(Exercise requirements): Copy all lines below exactly as written. Leave pictures out.

(Given data):
— Start —

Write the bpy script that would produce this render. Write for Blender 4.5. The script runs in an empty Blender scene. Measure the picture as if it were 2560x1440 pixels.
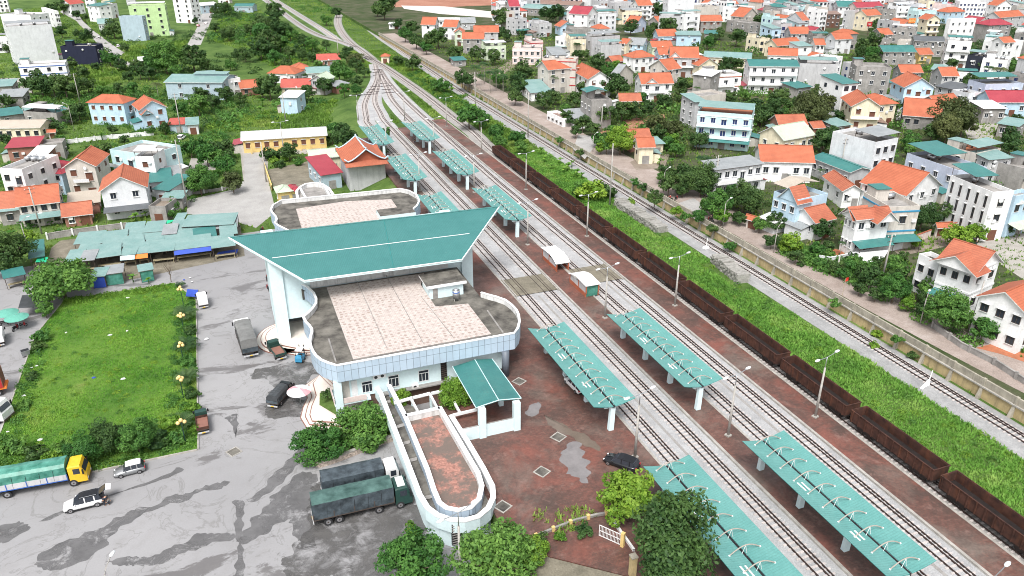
import bpy, bmesh, math, random
import numpy as np
from mathutils import Vector, Matrix
random.seed(7); RNG = np.random.default_rng(7)
S = bpy.context.scene; COL = S.collection
R = math.radians
# ------------------------------------------------------------ camera
FPX = 1920.0; CAMH = 60.0
PITCH = math.atan(910/FPX); YAW = math.atan(806/(FPX*math.cos(PITCH)+910*math.sin(PITCH)))
cd = bpy.data.cameras.new('camera'); cam = bpy.data.objects.new('camera', cd); COL.objects.link(cam)
cam.location = (0, 0, CAMH); cam.rotation_euler = (math.pi/2-PITCH, 0, -YAW)
cd.sensor_width = 36; cd.lens = FPX/2560*36; cd.clip_start = 1; cd.clip_end = 6000
S.camera = cam
# ------------------------------------------------------------ world, sun, exposure
W = bpy.data.worlds.new('World'); S.world = W; W.use_nodes = True
nt = W.node_tree; bg = nt.nodes['Background']
sky = nt.nodes.new('ShaderNodeTexSky'); sky.sky_type = 'NISHITA'; sky.sun_disc = False
SUN_EL, SUN_AZ = R(56), R(-148)
sky.sun_elevation = SUN_EL; sky.sun_rotation = SUN_AZ; sky.dust_density = 4; sky.air_density = 1.0
hs = nt.nodes.new('ShaderNodeHueSaturation'); hs.inputs['Saturation'].default_value = 0.22
nt.links.new(sky.outputs[0], hs.inputs['Color']); nt.links.new(hs.outputs[0], bg.inputs[0])
bg.inputs[1].default_value = 0.12
sd = bpy.data.lights.new('sun', 'SUN'); sd.energy = 1.5; sd.angle = R(20); sd.color = (1, .975, .94)
so = bpy.data.objects.new('sun', sd); COL.objects.link(so)
sv = Vector((math.sin(SUN_AZ)*math.cos(SUN_EL), math.cos(SUN_AZ)*math.cos(SUN_EL), math.sin(SUN_EL)))
so.rotation_euler = sv.to_track_quat('Z', 'Y').to_euler()
S.view_settings.view_transform = 'Standard'; S.view_settings.look = 'None'
S.view_settings.exposure = 0.97; S.view_settings.gamma = 1
S.cycles.filter_width = 1.0; S.cycles.max_bounces = 5; S.cycles.diffuse_bounces = 3; S.cycles.glossy_bounces = 2; S.cycles.transparent_max_bounces = 4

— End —

(Exercise answer):
Write the bpy script that would produce this render. Write for Blender 4.5. The script runs in an empty Blender scene. Measure the picture as if it were 2560x1440 pixels.
import bpy, bmesh, math, random
import numpy as np
from mathutils import Vector, Matrix
random.seed(7); RNG = np.random.default_rng(7)
S = bpy.context.scene; COL = S.collection
R = math.radians
# ------------------------------------------------------------ camera
FPX = 1920.0; CAMH = 60.0
PITCH = math.atan(910/FPX); YAW = math.atan(806/(FPX*math.cos(PITCH)+910*math.sin(PITCH)))
cd = bpy.data.cameras.new('camera'); cam = bpy.data.objects.new('camera', cd); COL.objects.link(cam)
cam.location = (0, 0, CAMH); cam.rotation_euler = (math.pi/2-PITCH, 0, -YAW)
cd.sensor_width = 36; cd.lens = FPX/2560*36; cd.clip_start = 1; cd.clip_end = 6000
S.camera = cam
# ------------------------------------------------------------ world, sun, exposure
W = bpy.data.worlds.new('World'); S.world = W; W.use_nodes = True
nt = W.node_tree; bg = nt.nodes['Background']
sky = nt.nodes.new('ShaderNodeTexSky'); sky.sky_type = 'NISHITA'; sky.sun_disc = False
SUN_EL, SUN_AZ = R(56), R(-148)
sky.sun_elevation = SUN_EL; sky.sun_rotation = SUN_AZ; sky.dust_density = 4; sky.air_density = 1.0
hs = nt.nodes.new('ShaderNodeHueSaturation'); hs.inputs['Saturation'].default_value = 0.22
nt.links.new(sky.outputs[0], hs.inputs['Color']); nt.links.new(hs.outputs[0], bg.inputs[0])
bg.inputs[1].default_value = 0.12
sd = bpy.data.lights.new('sun', 'SUN'); sd.energy = 1.5; sd.angle = R(20); sd.color = (1, .975, .94)
so = bpy.data.objects.new('sun', sd); COL.objects.link(so)
sv = Vector((math.sin(SUN_AZ)*math.cos(SUN_EL), math.cos(SUN_AZ)*math.cos(SUN_EL), math.sin(SUN_EL)))
so.rotation_euler = sv.to_track_quat('Z', 'Y').to_euler()
S.view_settings.view_transform = 'Standard'; S.view_settings.look = 'None'
S.view_settings.exposure = 0.97; S.view_settings.gamma = 1
S.cycles.filter_width = 1.0; S.cycles.max_bounces = 5; S.cycles.diffuse_bounces = 3; S.cycles.glossy_bounces = 2; S.cycles.transparent_max_bounces = 4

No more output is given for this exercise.